Sobre Delphine Roux, a professora universitária perturbada com o (e pelo) reitor Coleman Silk, que, na presença dele, voltava «ao seu medo de criança de estarem a vê-la por dentro e por fora. E também ao medo de criança precoce de não estar a ser suficientemente vista. Receando expôr-se, morta por ser vista: tremendo dilema.» (pg. 220).
«A mancha humana […]: nós deixamos uma mancha, deixamos um rasto, deixamos a nossa marca. Impureza, crueldade, mau trato, erro, excremento, sémen.» (pg. 282).
«A maior parte das pessoas incham de vaidade e mentem a respeito de talentos que apenas sonham ter;» (pg. 341).
…«Era estranho pensar […] que pessoas tão instruídas e profissionalmente corteses tivessem cedido com tanta facilidade ao ancestral sonho humano de uma situação em que um homem pode personificar o mal. Mas a verdade é que, além de existir, essa necessidade é imperiosa e profunda.» (pg. 352).
«Os problemas envelhecem. Às vezes envelhecem tanto que deixam de existir.» (pg. 373).
«O perigo do ódio é que, quando vamos por aí, o resultado é cem vezes pior do que prevíamos.» (pg. 374).
…«as palavras […] parecem corresponder cada vez menos à descrição do que as coisas realmente são. […] tudo é possível numa universidade, nos tempos que correm. Dir-se-ia que as pessoas que lá trabalham esqueceram o que é ensinar. Dir-se-ia que aquilo que fazem está mais perto da palhaçada». (pg. 375). «É muito difícil ler os clássicos; logo a culpa é dos clássicos. Hoje o estudante faz valer a sua incapacidade como um privilégio. Eu não consigo aprender isto, portanto alguma coisa está errada nisto. E há especialmente alguma coisa errada no mau professor que quer ensinar tal matéria. Deixou de haver critérios […] para só haver opiniões.» (pg. 377).

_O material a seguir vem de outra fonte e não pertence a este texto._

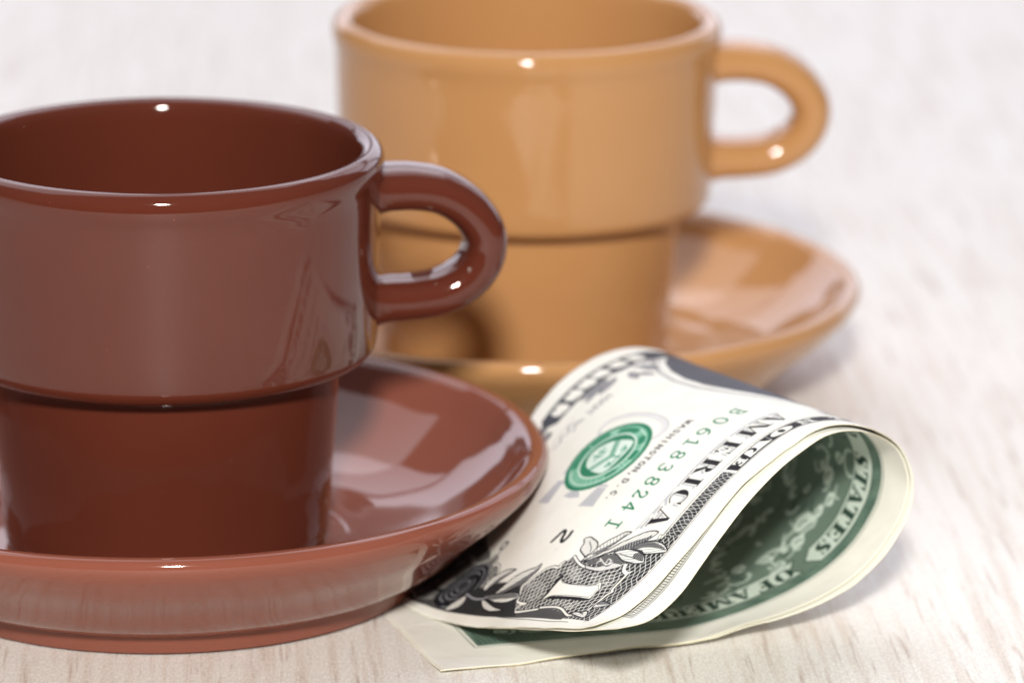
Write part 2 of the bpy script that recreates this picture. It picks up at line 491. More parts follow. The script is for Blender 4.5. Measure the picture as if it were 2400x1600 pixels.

Referência à “selvajaria da Ilíada, o livro preferido de Coleman acerca do espírito voraz do homem. Nele cada assassínio tem a sua especificidade, cada um é uma chacina mais brutal do que a anterior.» (pg. 382), passagem que, de imediato, me remeteu para a frase: «a partir de certa idade todo o homem que se preze tem uma ilíada para contar», dessa notável escritora portuguesa contemporânea, Lídia Jorge, no livro «Os Memoráveis».  [Ed. D. Quixote, 2014, pg. 15]
…«É em momentos assim que amamos as pessoas, quando as vemos decididas a enfrentar o pior. Não corajosas. Não heróicas. Simplesmente decididas.» (pg. 388).
Sobre a trama do romance deixei tudo por dizer, de propósito. Assim, não mato (espero eu) a curiosidade de ninguém que pretenda ler o livro. E que livro!